■ Data section ■
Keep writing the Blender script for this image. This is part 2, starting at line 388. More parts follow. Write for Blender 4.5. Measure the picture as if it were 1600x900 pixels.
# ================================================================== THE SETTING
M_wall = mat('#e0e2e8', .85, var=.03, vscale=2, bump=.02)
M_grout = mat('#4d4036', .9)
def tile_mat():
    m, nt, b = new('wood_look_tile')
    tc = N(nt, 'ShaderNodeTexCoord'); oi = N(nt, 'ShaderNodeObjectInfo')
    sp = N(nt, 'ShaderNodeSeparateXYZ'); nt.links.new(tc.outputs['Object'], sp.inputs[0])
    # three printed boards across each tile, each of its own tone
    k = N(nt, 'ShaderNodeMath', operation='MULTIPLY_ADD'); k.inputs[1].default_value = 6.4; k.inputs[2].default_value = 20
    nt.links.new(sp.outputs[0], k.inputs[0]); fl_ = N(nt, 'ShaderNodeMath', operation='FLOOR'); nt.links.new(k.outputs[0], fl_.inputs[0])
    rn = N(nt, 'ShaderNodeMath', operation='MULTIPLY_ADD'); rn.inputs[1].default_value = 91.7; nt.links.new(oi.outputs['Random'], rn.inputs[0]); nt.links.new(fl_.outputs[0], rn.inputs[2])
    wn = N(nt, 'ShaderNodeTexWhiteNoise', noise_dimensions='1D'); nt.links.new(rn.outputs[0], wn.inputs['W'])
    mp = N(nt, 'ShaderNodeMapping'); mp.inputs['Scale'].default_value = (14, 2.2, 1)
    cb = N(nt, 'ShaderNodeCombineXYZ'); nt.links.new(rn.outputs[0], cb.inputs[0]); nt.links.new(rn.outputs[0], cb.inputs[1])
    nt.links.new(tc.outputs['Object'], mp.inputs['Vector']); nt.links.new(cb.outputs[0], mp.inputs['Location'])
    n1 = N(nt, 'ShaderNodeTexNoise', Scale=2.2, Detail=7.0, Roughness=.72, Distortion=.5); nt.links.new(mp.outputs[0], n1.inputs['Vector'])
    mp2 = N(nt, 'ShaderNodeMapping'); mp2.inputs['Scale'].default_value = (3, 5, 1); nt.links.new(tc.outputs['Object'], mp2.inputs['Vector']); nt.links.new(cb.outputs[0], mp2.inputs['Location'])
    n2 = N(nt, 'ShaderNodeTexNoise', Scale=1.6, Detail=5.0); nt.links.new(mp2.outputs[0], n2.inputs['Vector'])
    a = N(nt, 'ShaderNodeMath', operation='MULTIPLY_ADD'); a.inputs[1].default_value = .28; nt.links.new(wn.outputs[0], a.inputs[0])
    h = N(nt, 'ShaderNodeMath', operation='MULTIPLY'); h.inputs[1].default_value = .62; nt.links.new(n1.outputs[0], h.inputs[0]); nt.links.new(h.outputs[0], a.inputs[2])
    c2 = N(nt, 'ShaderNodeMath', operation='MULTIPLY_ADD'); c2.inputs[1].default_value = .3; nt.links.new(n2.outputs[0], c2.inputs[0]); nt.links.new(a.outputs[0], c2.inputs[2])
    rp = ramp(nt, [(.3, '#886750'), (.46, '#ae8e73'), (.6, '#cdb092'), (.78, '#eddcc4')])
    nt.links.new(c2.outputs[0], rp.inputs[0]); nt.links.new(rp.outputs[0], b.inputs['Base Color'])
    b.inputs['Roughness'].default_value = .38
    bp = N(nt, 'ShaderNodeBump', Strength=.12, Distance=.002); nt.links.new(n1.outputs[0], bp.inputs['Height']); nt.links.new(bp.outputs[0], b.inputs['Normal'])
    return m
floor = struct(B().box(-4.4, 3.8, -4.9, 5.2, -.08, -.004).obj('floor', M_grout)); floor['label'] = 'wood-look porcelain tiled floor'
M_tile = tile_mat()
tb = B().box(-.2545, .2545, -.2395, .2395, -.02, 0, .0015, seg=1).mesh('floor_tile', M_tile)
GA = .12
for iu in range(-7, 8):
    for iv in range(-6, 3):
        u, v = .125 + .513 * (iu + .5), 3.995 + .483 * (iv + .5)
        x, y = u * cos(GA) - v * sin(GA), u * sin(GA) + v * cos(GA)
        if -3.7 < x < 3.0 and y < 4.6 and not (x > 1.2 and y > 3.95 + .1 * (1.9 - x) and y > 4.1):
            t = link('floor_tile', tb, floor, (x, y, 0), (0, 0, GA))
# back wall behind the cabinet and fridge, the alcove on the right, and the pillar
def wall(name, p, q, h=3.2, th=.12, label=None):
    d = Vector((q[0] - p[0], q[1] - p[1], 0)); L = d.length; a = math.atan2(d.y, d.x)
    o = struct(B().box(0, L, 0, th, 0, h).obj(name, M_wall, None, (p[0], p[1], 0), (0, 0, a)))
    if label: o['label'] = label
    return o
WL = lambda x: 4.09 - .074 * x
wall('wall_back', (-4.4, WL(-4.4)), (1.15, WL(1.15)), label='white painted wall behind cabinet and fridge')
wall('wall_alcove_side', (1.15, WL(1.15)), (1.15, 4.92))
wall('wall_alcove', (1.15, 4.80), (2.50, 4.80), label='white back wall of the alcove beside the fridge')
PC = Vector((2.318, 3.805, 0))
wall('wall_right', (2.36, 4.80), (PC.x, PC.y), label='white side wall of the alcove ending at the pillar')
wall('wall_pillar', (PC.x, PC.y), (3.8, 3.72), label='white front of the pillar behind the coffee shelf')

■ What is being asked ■
Word for word, quote all of the data above.

■ Exercise solution ■
Keep writing the Blender script for this image. This is part 2, starting at line 388. More parts follow. Write for Blender 4.5. Measure the picture as if it were 1600x900 pixels.
# ================================================================== THE SETTING
M_wall = mat('#e0e2e8', .85, var=.03, vscale=2, bump=.02)
M_grout = mat('#4d4036', .9)
def tile_mat():
    m, nt, b = new('wood_look_tile')
    tc = N(nt, 'ShaderNodeTexCoord'); oi = N(nt, 'ShaderNodeObjectInfo')
    sp = N(nt, 'ShaderNodeSeparateXYZ'); nt.links.new(tc.outputs['Object'], sp.inputs[0])
    # three printed boards across each tile, each of its own tone
    k = N(nt, 'ShaderNodeMath', operation='MULTIPLY_ADD'); k.inputs[1].default_value = 6.4; k.inputs[2].default_value = 20
    nt.links.new(sp.outputs[0], k.inputs[0]); fl_ = N(nt, 'ShaderNodeMath', operation='FLOOR'); nt.links.new(k.outputs[0], fl_.inputs[0])
    rn = N(nt, 'ShaderNodeMath', operation='MULTIPLY_ADD'); rn.inputs[1].default_value = 91.7; nt.links.new(oi.outputs['Random'], rn.inputs[0]); nt.links.new(fl_.outputs[0], rn.inputs[2])
    wn = N(nt, 'ShaderNodeTexWhiteNoise', noise_dimensions='1D'); nt.links.new(rn.outputs[0], wn.inputs['W'])
    mp = N(nt, 'ShaderNodeMapping'); mp.inputs['Scale'].default_value = (14, 2.2, 1)
    cb = N(nt, 'ShaderNodeCombineXYZ'); nt.links.new(rn.outputs[0], cb.inputs[0]); nt.links.new(rn.outputs[0], cb.inputs[1])
    nt.links.new(tc.outputs['Object'], mp.inputs['Vector']); nt.links.new(cb.outputs[0], mp.inputs['Location'])
    n1 = N(nt, 'ShaderNodeTexNoise', Scale=2.2, Detail=7.0, Roughness=.72, Distortion=.5); nt.links.new(mp.outputs[0], n1.inputs['Vector'])
    mp2 = N(nt, 'ShaderNodeMapping'); mp2.inputs['Scale'].default_value = (3, 5, 1); nt.links.new(tc.outputs['Object'], mp2.inputs['Vector']); nt.links.new(cb.outputs[0], mp2.inputs['Location'])
    n2 = N(nt, 'ShaderNodeTexNoise', Scale=1.6, Detail=5.0); nt.links.new(mp2.outputs[0], n2.inputs['Vector'])
    a = N(nt, 'ShaderNodeMath', operation='MULTIPLY_ADD'); a.inputs[1].default_value = .28; nt.links.new(wn.outputs[0], a.inputs[0])
    h = N(nt, 'ShaderNodeMath', operation='MULTIPLY'); h.inputs[1].default_value = .62; nt.links.new(n1.outputs[0], h.inputs[0]); nt.links.new(h.outputs[0], a.inputs[2])
    c2 = N(nt, 'ShaderNodeMath', operation='MULTIPLY_ADD'); c2.inputs[1].default_value = .3; nt.links.new(n2.outputs[0], c2.inputs[0]); nt.links.new(a.outputs[0], c2.inputs[2])
    rp = ramp(nt, [(.3, '#886750'), (.46, '#ae8e73'), (.6, '#cdb092'), (.78, '#eddcc4')])
    nt.links.new(c2.outputs[0], rp.inputs[0]); nt.links.new(rp.outputs[0], b.inputs['Base Color'])
    b.inputs['Roughness'].default_value = .38
    bp = N(nt, 'ShaderNodeBump', Strength=.12, Distance=.002); nt.links.new(n1.outputs[0], bp.inputs['Height']); nt.links.new(bp.outputs[0], b.inputs['Normal'])
    return m
floor = struct(B().box(-4.4, 3.8, -4.9, 5.2, -.08, -.004).obj('floor', M_grout)); floor['label'] = 'wood-look porcelain tiled floor'
M_tile = tile_mat()
tb = B().box(-.2545, .2545, -.2395, .2395, -.02, 0, .0015, seg=1).mesh('floor_tile', M_tile)
GA = .12
for iu in range(-7, 8):
    for iv in range(-6, 3):
        u, v = .125 + .513 * (iu + .5), 3.995 + .483 * (iv + .5)
        x, y = u * cos(GA) - v * sin(GA), u * sin(GA) + v * cos(GA)
        if -3.7 < x < 3.0 and y < 4.6 and not (x > 1.2 and y > 3.95 + .1 * (1.9 - x) and y > 4.1):
            t = link('floor_tile', tb, floor, (x, y, 0), (0, 0, GA))
# back wall behind the cabinet and fridge, the alcove on the right, and the pillar
def wall(name, p, q, h=3.2, th=.12, label=None):
    d = Vector((q[0] - p[0], q[1] - p[1], 0)); L = d.length; a = math.atan2(d.y, d.x)
    o = struct(B().box(0, L, 0, th, 0, h).obj(name, M_wall, None, (p[0], p[1], 0), (0, 0, a)))
    if label: o['label'] = label
    return o
WL = lambda x: 4.09 - .074 * x
wall('wall_back', (-4.4, WL(-4.4)), (1.15, WL(1.15)), label='white painted wall behind cabinet and fridge')
wall('wall_alcove_side', (1.15, WL(1.15)), (1.15, 4.92))
wall('wall_alcove', (1.15, 4.80), (2.50, 4.80), label='white back wall of the alcove beside the fridge')
PC = Vector((2.318, 3.805, 0))
wall('wall_right', (2.36, 4.80), (PC.x, PC.y), label='white side wall of the alcove ending at the pillar')
wall('wall_pillar', (PC.x, PC.y), (3.8, 3.72), label='white front of the pillar behind the coffee shelf')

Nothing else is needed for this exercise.